◆ **WHAT TO DO**
Your answer is a single number: the count of lines that contain the string "from".

◆ **PROVIDED MATERIAL**
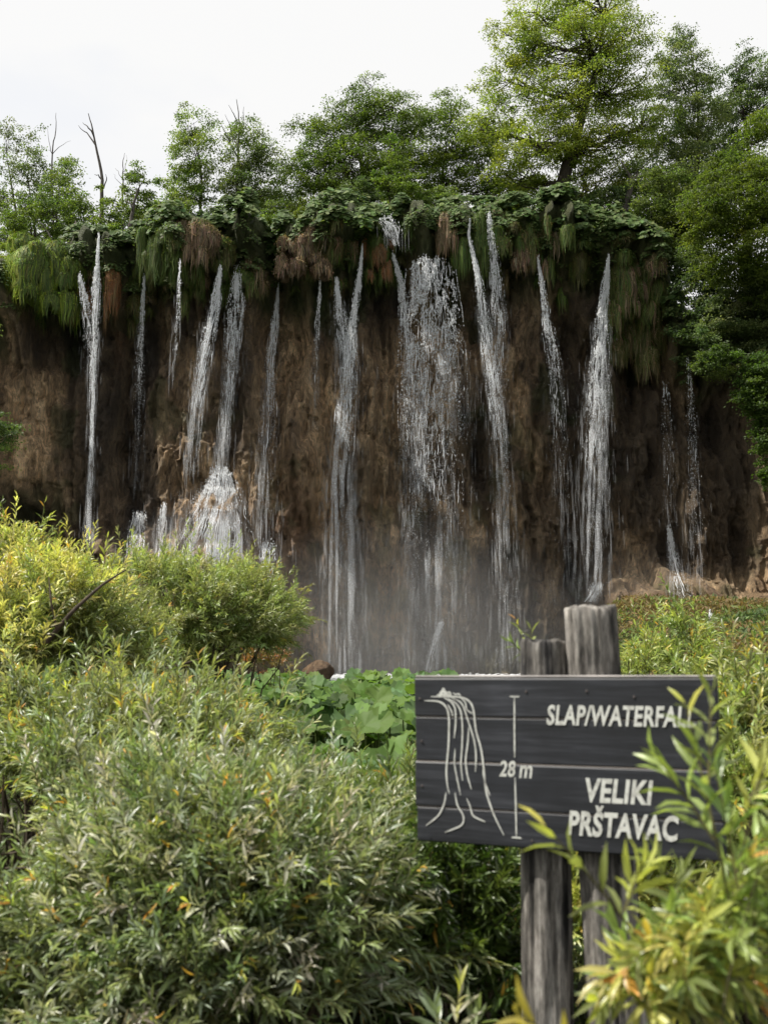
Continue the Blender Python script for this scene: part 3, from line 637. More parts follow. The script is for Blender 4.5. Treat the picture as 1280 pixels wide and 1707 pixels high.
# ------------------------------------------------------------------ trees
def curve_paths(A0, B0, k, r, sag=.12, up=.3):
    A0 = np.atleast_2d(A0); B0 = np.atleast_2d(B0); n = len(A0); t = np.linspace(0, 1, k)[None, :, None]
    L = np.linalg.norm(B0-A0, axis=1)[:, None, None]
    mid = (A0+B0)/2; mid = mid[:, None, :]+L*sag*r.normal(size=(n, 1, 3)); mid[:, :, 2] -= (L[:, :, 0]*up*.3)
    P = (1-t)**2*A0[:, None]+2*t*(1-t)*mid+t**2*B0[:, None]
    P = P+np.sin(t*pi)*r.normal(0, 1, (n, k, 3))*L*.018
    return P
BARK = (.05, .042, .034)
def tree(name, label, base, blobs, Y, leaves_n, pal, seed, leaf=(.11, .19), clump_r=(.45, .9), tr=.22, group='trees on the ledge above the falls', cat='tree', top=None, per=75, flat=.38, bark=BARK, tpl=L_DIAMOND, shell=.55, zbase=None, depth=.9):
    r = RS(seed); c0 = at(base[0], base[1], base[2] if len(base) > 2 else Y)
    if zbase is not None: c0[2] = zbase
    root = empty(name, c0); tag(root, label, cat, group)
    E = []
    for b in blobs:
        c = at(b[0], b[1], Y); s = Y/FPX; dy = r.normal(0, .15)*b[2]*s if len(b) < 5 else b[4]
        c = at(b[0], b[1], Y+dy); E.append((c, np.array([b[2]*s, b[2]*s*depth, b[3]*s])))
    vol = np.array([e[1][0]**2*e[1][2] for e in E])**.8; vol /= vol.sum()
    ncl = max(4, leaves_n//per)
    # trunk
    topi = int(np.argmax([e[0][2] for e in E])) if top is None else top
    tc_ = E[topi][0]+np.array([0, 0, E[topi][1][2]*.1])
    k = 14; tt = np.linspace(0, 1, k)
    trunk = c0[None]*(1-tt[:, None])+tc_[None]*tt[:, None]
    trunk[:, 0] += np.sin(tt*pi*1.3+seed)*.035*np.linalg.norm(tc_-c0); trunk[:, 0] -= trunk[0, 0]-c0[0]
    trunk += r.normal(0, .03, trunk.shape)
    trunk[0] = c0-np.array([0, 0, .5])
    B = Acc(); v, f = tubes(trunk[None], (tr*(1-tt)**1.15+.012)[None], 8); B.add(v, f, bark)
    P = []; TW0 = []; TW1 = []
    for (c, R), p in zip(E, vol):
        m = max(3, int(ncl*p))
        u = rnd_dir(r, m); rad = (shell**3+(1-shell**3)*r.rand(m))**(1/3.)
        lump = 1+.8*(vnoise(u[:, 0]*2.2+seed, u[:, 1]*2.2+3, u[:, 2]*2.2, seed)-.5)
        far = r.rand(m) < .16; cc = c+u*R*(rad*lump*np.where(far, 1.36, 1.))[:, None]
        P.append(cc)
        # limb from trunk to the blob, branchlets from limb to clumps
        hgt = c[2]-R[2]*.5
        ti = int(np.clip(np.searchsorted(trunk[:, 2], hgt-.25*np.hypot(c[0]-c0[0], 1)), 2, k-2))
        lp = curve_paths(trunk[ti], c+u[0]*R*.4, 8, r)
        rr = tr*(1-ti/k*.8)*.5
        v, f = tubes(lp, rr*np.linspace(1, .35, 8)[None], 6); B.add(v, f, bark)
        st = lp[0][r.randint(2, 8, m)]
        st = np.where((r.rand(m) < .12)[:, None], trunk[np.clip(r.randint(max(1, ti-1), max(ti+1, k-3), m), 0, k-1)], st)
        TW0.append(st); TW1.append(cc)
    P = np.vstack(P); TW0 = np.vstack(TW0); TW1 = np.vstack(TW1)
    sel = r.rand(len(TW0)) < .55; tw = curve_paths(TW0[sel], TW0[sel]+(TW1-TW0)[sel]*.85, 5, r, .14)
    v, f = tubes(tw, (tr*.08+.008)*np.linspace(1, .3, 5)[None]*r.uniform(.7, 1.2, (len(tw), 1)), 3); B.add(v, f, bark)
    B.build('trunk', M_BARK, root, smooth=True)
    m = len(P); cr_ = r.uniform(*clump_r, m)
    out_ = norm(TW1-TW0); per = int(per*1.12)
    g = r.normal(size=(m, per, 3))*.38; g[..., 2] *= flat
    g[..., 2] -= .35*(g[..., 0]**2+g[..., 1]**2)*.6
    LP = P[:, None]+g*cr_[:, None, None]+out_[:, None]*cr_[:, None, None]*g[..., :1]*.3
    Nn = norm(np.array([-.1, -.25, .8])+r.normal(0, .6, (m, per, 3)))
    D = norm(g*np.array([1, 1, .3])+.35*r.normal(size=(m, per, 3))+np.array([0, 0, -.25]))
    L = r.uniform(*leaf, (m, per)); 
    v, f, kk = leaves(LP, D, Nn, L, L*.62, tpl)
    cl = pick(r, pal, m, .1)[:, None]*np.clip(1+r.normal(0, .14, (m, per, 1)), .5, 1.6)
    K = Acc(); K.add(v, f, np.repeat(np.clip(cl.reshape(-1, 3), .004, 1), kk, 0))
    K.build('crown', M_TREE, root)
    return root
MIDG = [(.115, .165, .045), (.09, .135, .038), (.14, .185, .05)]
YEL = [(.20, .235, .04), (.155, .20, .038), (.125, .17, .036)]
DARKG = [(.07, .105, .042), (.088, .125, .05), (.056, .086, .038)]
GREYG = [(.105, .14, .068), (.085, .12, .058), (.13, .16, .078)]
PALE = [(.15, .19, .035), (.12, .16, .03), (.18, .21, .04)]
Yp = 67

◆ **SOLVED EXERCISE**
2